International precedents underline this risk. In Malaysia, a sharp tobacco tax increase in 2015 was followed by a sustained surge in the illicit cigarette market, now estimated to account for about 55 % of total sales and to cost the government more in potential revenue than it collects in legal excise. In Australia, official assessments indicate that roughly half of all tobacco consumed in 2024–25 was illicit, resulting in billions in evaded revenue despite intensified enforcement efforts.
Broader efforts to strengthen compliance across underperforming sectors remain essential. Bangladesh’s tax-to-GDP ratio is low by international standard, places disproportionate pressure on a small number of already compliant industries. Modernizing digital compliance architecture, bringing all registered tobacco companies under the Large Taxpayer Unit (LTU) to enable centralized data driven oversight, expanding the LTU framework to other high-impact sectors, and enhancing inter-agency coordination would meaningfully widen the tax base. These reforms can unlock significant revenue potential while reducing over dependence on industries that are already heavily taxed, creating a more equitable, sustainable, and resilient fiscal structure.
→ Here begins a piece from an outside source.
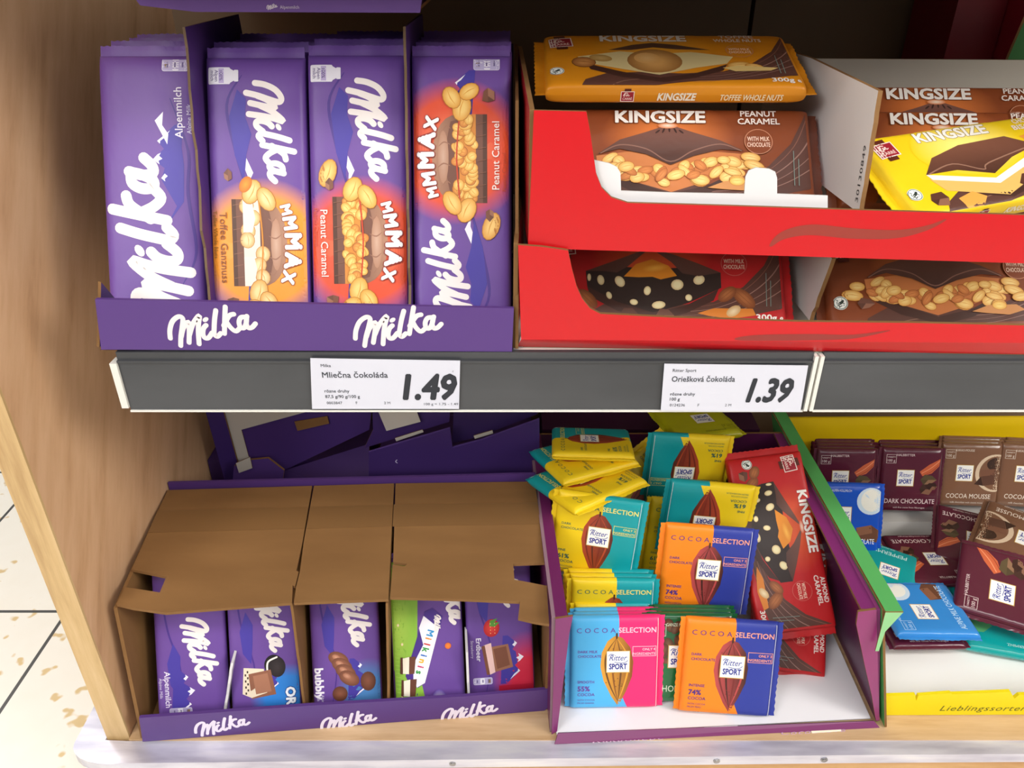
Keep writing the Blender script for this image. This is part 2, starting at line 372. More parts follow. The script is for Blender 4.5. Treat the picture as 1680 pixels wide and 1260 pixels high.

Ultimately, sustainable revenue growth and genuine win-win outcomes depend on policies grounded in economic realism and administrative practicality. When tax adjustment is aligned with enforcement capacity and actual market behavior, governments are better positioned to safeguard revenue, maintain regulatory control and support long-term economic stability. Gradual well-sequenced structural reform, developed through collaboration rather than unilateral change, offers the most a pragmatic pathway to achieving these objectives.